Pero por otro lado esta profesión tiene
particularidades respecto de otras debido a que el ejercicio de esta carrera
profesional está sometida a niveles de incertidumbre que otras profesiones
carecen o tienen en menor medida. La profesión del político está sometida a los
vaivenes de las circunstancias electorales. Una mala elección o una coyuntura
política desfavorable puede hacerlos expulsar de la esfera pública. Ello
conlleva a que la necesidad de supervivencia dentro del sistema político termine
por flexibilizar sus ideas, valores, creencias en pos de poder mantenerse
dentro del mismo. Esta conducta podría ser desaprobada desde lo ético pero es
absolutamente racional desde el punto de vista económico. El político no deja
de ser un agente económico más que actúa con criterios de racionalidad.
Se podrá señalar que otras profesiones no están
sometidas a la tensión de las coyunturas electorales o de cambios de gobierno
pero sí están sometidas a las tensiones del mercado dentro del cual se
desenvuelven. Ello es cierto, pero debemos convenir que otras profesiones
poseen un mayor grado de estabilidad que la del político. Dependen más de sí
mismos. El político que es expulsado del sistema – el volver al llano - debe buscar una nueva profesión o pretender
volver a la que se ha formado aunque las posibilidades de ello son reducidas
(la edad y su no ejercicio atentan en su contra). Por ello, el objetivo
prioritario del político es permanecer dentro del sistema al precio si es
necesario de cambiar de posición política, ideas, alianzas, etc. Debe acompañar
las grandes tendencias y giros de la política para poder sostenerse. Constituye
entonces una carrera como cualquier otra.
Pero hay una segunda particularidad y es que la
ocupación de cargos públicos electivos supone una toma de posición en temas o
problemas que atañen al interés de la sociedad, algunos de los cuales son por
demás sensibles. Y en estos casos el abordaje de los mismos y su resolución debido
a su complejidad supone la posibilidad de asumir costos para el político que
pueden
implicar el riesgo de que su carrera política
termine o se vea dañada. Por ello, el político profesional trata de abordar
temas que impliquen el menor riesgo posible
para su carrera mientras que frente a los problemas de alta complejidad
lo que se tiende es a administrar los mismos – hacer como que se ocupa de ellos
– pero sin comprometerse en su resolución. En definitiva hacer como que se
hace. Subyace una racionalidad que mide costos vs beneficios.
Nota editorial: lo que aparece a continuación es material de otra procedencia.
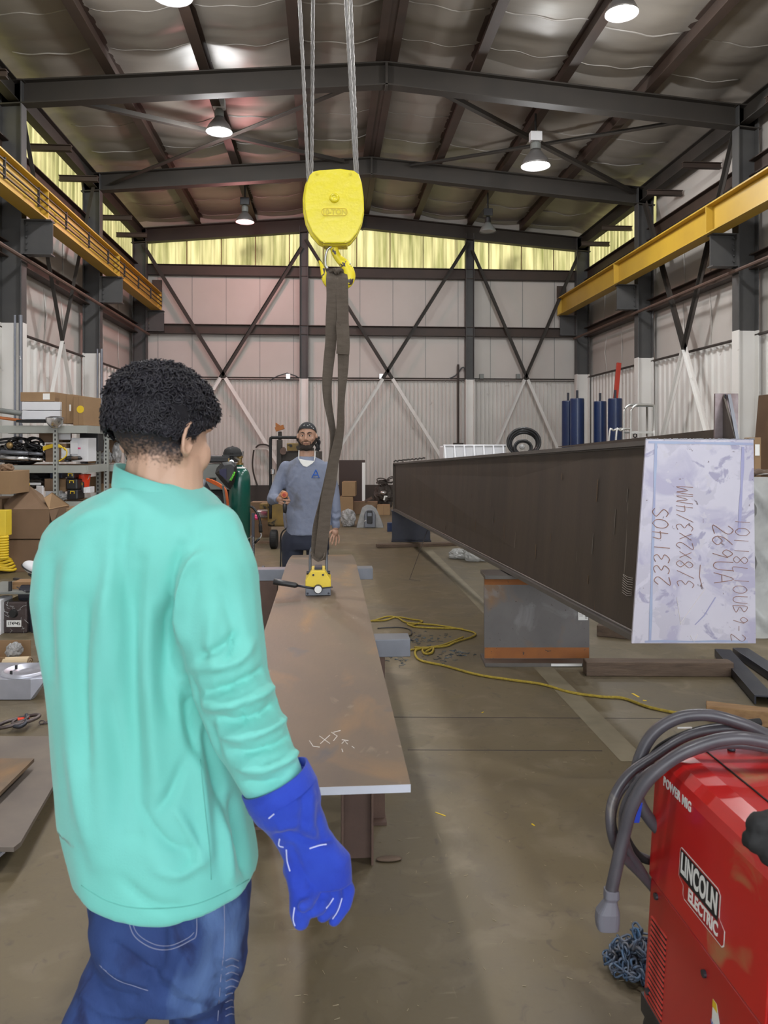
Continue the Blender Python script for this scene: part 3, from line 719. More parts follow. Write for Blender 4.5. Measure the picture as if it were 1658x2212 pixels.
# hook: swept tapering curve
hk = [(722, 528, .021), (722, 540, .021), (726, 550, .021), (734, 561, .023), (746, 573, .028), (753, 588, .031), (753, 601, .033), (745, 612, .032), (731, 618, .030), (716, 616, .026), (705, 607, .021), (700, 595, .017), (697, 582, .013), (693, 571, .009), (689, 563, .004)]
P = catmull([W(x, y, DH) for x, y, r in hk], 6); rr = catmull([Vector((r, 0, 0)) for _, _, r in hk], 6)
MB().tube(P, [v.x for v in rr], 18, flat=.75).build('hook', M['yelh'], hb, smooth=True)
P = catmull([W(x, y, DH - .012) for x, y in ((716, 533), (707, 540), (703, 555), (703, 572), (707, 580))], 6)
MB().tube(P, .006, 8, flat=1.6).build('safety_latch', M['galvl'] if 'galvl' in M else M['alu'], hb, smooth=True)
# wire ropes
bz = 6.35
for k, (xb, yb, xt, db, lab) in enumerate(((666, 385, 647, -.03, 'leftmost'), (672, 385, 676, .03, 'second from the left'), (769, 385, 747, -.03, 'third from the left'), (772, 385, 757, .03, 'rightmost'))):
    a = W(xb, yb + 20, DH + db); t = W(xt, 0, DH + db * 2); b = a + (t - a) * ((bz - a.z) / (t.z - a.z))
    mb = MB(); n = 260; dr = (b - a).normalized(); u = dr.cross(CF).normalized(); v = dr.cross(u)
    for s_ in range(4):
        pts = []
        for i in range(n + 1):
            ph = i * 0.36 + s_ * pi / 2
            pts.append(a.lerp(b, i / n) + (u * math.cos(ph) + v * math.sin(ph)) * .0052)
        mb.tube(pts, .0052, 5)
    tag(mb.build('wire_rope', M['wire'], smooth=True), 'twisted steel wire rope lifting the yellow hook block, %s of the four' % lab, 'rope', 'hoist wire ropes')
e = thing('crane_bridge', 'crane bridge girder with hoist trolley above the frame', 'crane', (0, DH, 5.5))
MB().box(-4.27, 6.15, DH + .25, DH + .6, 5.45, 6.0).build('bridge_girder', M['yel'], e)
MB().box(-.5, .3, DH - .35, DH + .2, 6.3, 6.7).build('hoist_trolley', M['yel'], e)
MB().box(-.4, .2, DH - .1, DH + .5, 5.98, 6.32).build('trolley_frame', M['steel'], e)
# webbing sling
def ribbon(mb, pts, w, t, k=8):
    P = catmull([W(x, y, DH + dd) for x, y, dd, th in pts], k); T = catmull([Vector((th, 0, 0)) for *_, th in pts], k)
    rs = []
    for i, p in enumerate(P):
        tg = (P[min(i + 1, len(P) - 1)] - P[max(i - 1, 0)]).normalized(); th = T[i].x
        a = CR * math.cos(th) + CF * math.sin(th); a = (a - tg * a.dot(tg)).normalized(); b = tg.cross(a)
        rs.append([p + a * w + b * t * .6, p + a * w * .0 + b * t, p - a * w + b * t * .6, p - a * w - b * t * .6, p - b * t, p + a * w - b * t * .6])
    mb.rings(rs)
sl = thing('webbing_sling', 'worn brown webbing lifting sling looped between hook and lifting magnet', 'sling', W(720, 600, DH))
mb = MB()
ribbon(mb, [(718, 588, 0, .15), (716, 605, -.035, .1), (717, 640, -.03, .1), (715, 690, -.02, .1), (714, 740, 0, .15), (709, 790, 0, .5), (706, 830, 0, .7), (708, 870, .01, .9), (714, 905, .01, 1.05), (719, 940, .02, 1.1), (717, 985, .01, 1.1), (707, 1040, 0, 1.0), (697, 1090, .01, .75), (687, 1140, .01, .35), (684, 1180, 0, .2), (686, 1205, 0, .1)], .029, .005)
mb.build('sling_leg', M['webb'], sl, smooth=False)
mb = MB()
ribbon(mb, [(736, 588, 0, -.15), (738, 605, -.035, -.1), (739, 640, -.03, 0), (740, 690, -.02, .3), (741, 740, 0, .3), (741, 790, 0, .6), (738, 840, -.01, 1.0), (736, 880, -.02, 1.1), (735, 920, -.02, 1.0), (729, 960, -.02, .8), (720, 1000, -.03, .7), (712, 1050, -.03, .3), (704, 1090, -.03, .1), (699, 1140, -.03, .1), (694, 1180, -.03, .1), (691, 1208, -.02, .1)], .031, .005)
mb.build('sling_leg', M['webb'], sl, smooth=False)
mb = MB(); ribbon(mb, [(739, 700, -.03, .2), (740, 720, -.035, .3), (741, 745, -.035, .3), (740, 765, -.03, .3)], .034, .008); 
for k in range(30):
    p = W(random.uniform(727, 737), random.uniform(700, 725), DH - .04); mb.tube([p, p + Vector((random.uniform(-.015, .005), 0, random.uniform(-.02, .02)))], .0012, 4)
mb.build('frayed_patch', M['webb'], sl)
mb = MB(); ribbon(mb, [(714, 588, .0, .3), (723, 583, -.03, 0), (727, 587, -.03, 0), (732, 583, -.03, 0), (740, 588, 0, -.3)], .012, .012); mb.build('hook_fold', M['webb'], sl)
mb = MB(); ribbon(mb, [(676, 1195, -.0, 1.4), (682, 1206, -.02, 1.4), (690, 1210, -.02, 1.4), (698, 1206, -.02, 1.4), (703, 1195, 0, 1.4)], .026, .006); mb.build('lower_loop', M['webb'], sl)

# ------------------------------------------------------------------ steel plate on its stands
PZ = 0.765; TH = 0.018
x0, x1 = -0.262, 0.195
y0p = 1.80
mb = MB(); rs = []
N_ = 40
for i in range(N_ + 1):
    y = y0p + (6.05 - y0p) * i / N_
    dz = 0.0 if y < 5.0 else -0.075 * ((y - 5.0) / 1.05) ** 1.6
    rs.append([(x0, y, PZ + dz - TH), (x1, y, PZ + dz - TH), (x1, y, PZ + dz), (x0, y, PZ + dz)])
mb.rings(rs)
pt = thing('steel_plate', 'long rust brown steel plate lying across low stands in the centre', 'steel plate', (0, 1.8, PZ))
for f in range(len(mb.mi)): pass
plm = mb.build('plate_body', M['plate'], pt)
MB().box(x0, x1, y0p - .002, y0p + .0, PZ - TH, PZ).build('cut_edge', M['platee'], pt)
mb = MB()
def mark(ps, r=.0012):
    P = [G(x, y, PZ + .0006) for x, y in ps]; mb.tube(P, r, 4)
for ps in (((738, 1598), (752, 1600)), ((738, 1606), (744, 1600), (750, 1607)), ((738, 1618), (740, 1624)), ((690, 1590), (712, 1606)), ((712, 1588), (692, 1606)), ((716, 1582), (728, 1590), (720, 1600)), ((760, 1612), (765, 1616)), ((720, 1582), (735, 1578)), ((668, 1600), (676, 1612), (690, 1614))): mark(ps)
mb.build('chalk_mark', M['wchalk'], plm)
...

Esto puede ser criticable pero deberíamos
preguntarnos qué haríamos nosotros si estuviéramos en su lugar.
Es fácil exigir
grandes transformaciones cuando es el otro el que las tiene que acometer –
asumir los riesgos y los costos - y no uno. Algunos podrán decir que en
definitiva es lo que el político decidió como opción al elegir esta actividad pero
deberíamos preguntarnos si nosotros en nuestras actividades estaríamos
dispuestos a enfrentar situaciones complejas cuando estas pueden evitarse o
diferirse.
Los políticos constituyen agentes económicos
racionales como cualquier otro que se desenvuelven en un ámbito (un mercado)
donde se compite (tanto por cargos electivos o técnicos) tratando de maximizar
beneficios y reducir costos. Deberíamos despojarnos de la idea del político o
del funcionario como alguien especial que por su actividad es distinto al resto
de los mortales. Ello significa que pueden con su accionar maximizar su
beneficio sin que ello signifique maximizar el beneficio de la sociedad.
Finalmente, no es un hecho menor que la
“política” también se ha transformado en un mecanismo de ascenso social lo que
profundiza la importancia de los aspectos antes señalados. Por ello es que adquiere
además un carácter hereditario, como una suerte de capital simbólico –
contactos, relaciones – que es transferido por el político profesional a su
descendencia. No debería sorprendernos por
ello que los apellidos se repitan como una suerte de casta a lo larga de las
distintas décadas.
Si este comportamiento lo racionalizamos desde
una óptica económica, si apelamos al sentido común, deberíamos esperar menos de la política y de los
políticos aunque estos resulten indispensables para el funcionamiento del
sistema democrático. Pensar más en lo que podemos resolver por sí mismos como
agentes económicos que somos y menos en lo que los políticos nos pueden
resolver. Gran parte de la apatía e indiferencia de la sociedad hacia la política
podría explicarse por este diagnóstico y ello lejos de ser perjudicial puede
ser saludable para el bienestar de la sociedad al tener expectativas más
moderadas acerca de los que nos pueden resolver los políticos.